During our annual convention in December 2008, I spoke to Farm Bureau’s voting delegates and members about how North Carolina agriculture is indeed one Big Tent.

As such, it is imperative we recognize there is room for traditional agriculture, as well as for sustainable and organic farming. Every type of farmer and farm under this Big Tent must learn to coexist and understand each other if we are to keep producing the safest and most abundant food supply on earth.

In the same regard, Farm Bureau is a Big Tent with room for all types of members, and each and every one of Farm Bureau’s more than 500,000 members can rest assured that North Carolina Farm Bureau is working for all farmers and also for all our non-farmer members across the state, most directly by helping farmers stay in business, but also through our member benefits program, which includes quality insurance products.

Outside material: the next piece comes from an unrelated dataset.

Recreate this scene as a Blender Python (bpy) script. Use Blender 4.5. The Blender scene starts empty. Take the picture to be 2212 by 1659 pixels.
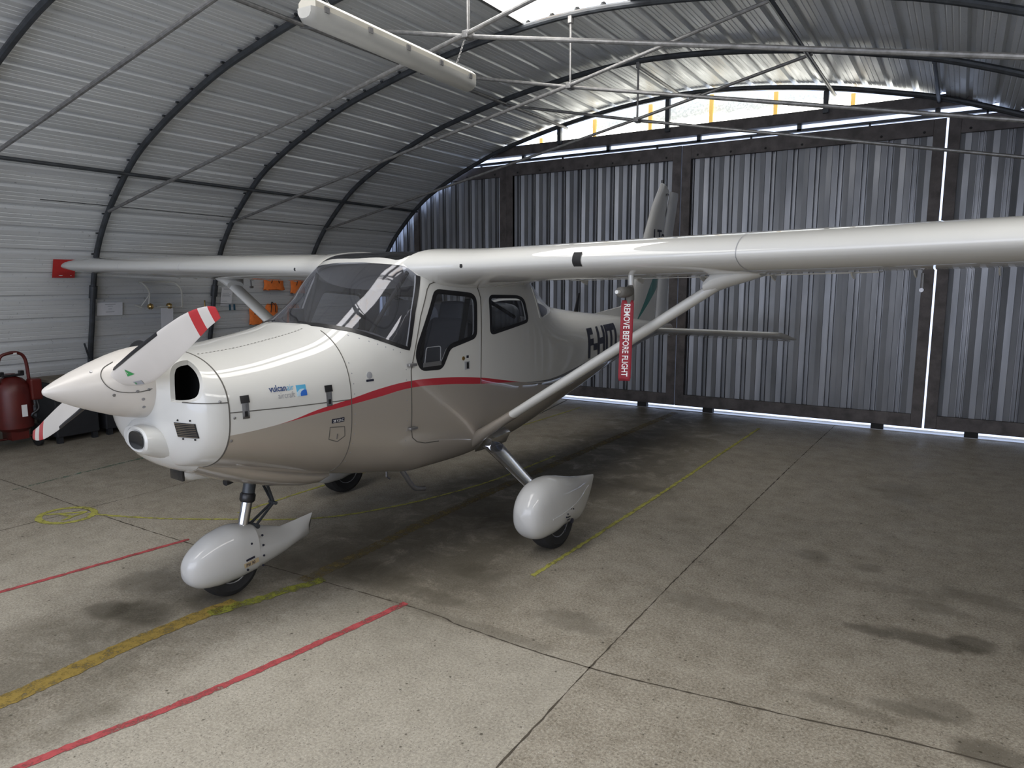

Agriculture and agribusinesses contribute nearly 20 percent to the state’s gross domestic product annually, making the combined industry North Carolina’s leading economic segment—worth an estimated $70.8 billion.

North Carolina consistently ranks in the top five of the nation’s most agriculturally diversified states because our farming landscape is constantly adapting, growing and evolving in response to technological advances, economic conditions and consumer preferences.
One exciting aspect of the state’s agriculture that has surfaced over the past few years is a renewed focus on delivering local foods to local markets, something that was standard fare before the world became a global market six decades ago.

The movement of buying local has provided marketing opportunities for farmers all over the state and a variety of new opportunities for consumers. This is an exciting time for all the state’s farmers and all types of other people—young and old, rich and poor, native North Carolinians and those who have relocated—who want to support North Carolina farmers by buying locally grown foods.

Farms and farm families are the fabric of North Carolina’s rural communities. Helping to develop more markets for North Carolina’s local food will help stimulate local economies and jobs.

Regardless of the type or size of the operation, Farm Bureau’s mission is to work to improve the lives of all farmers and rural residents. After all, when everyone under the Big Tent of agriculture and Farm Bureau succeeds, everyone profits—farmers, rural residents and our non-farmer members.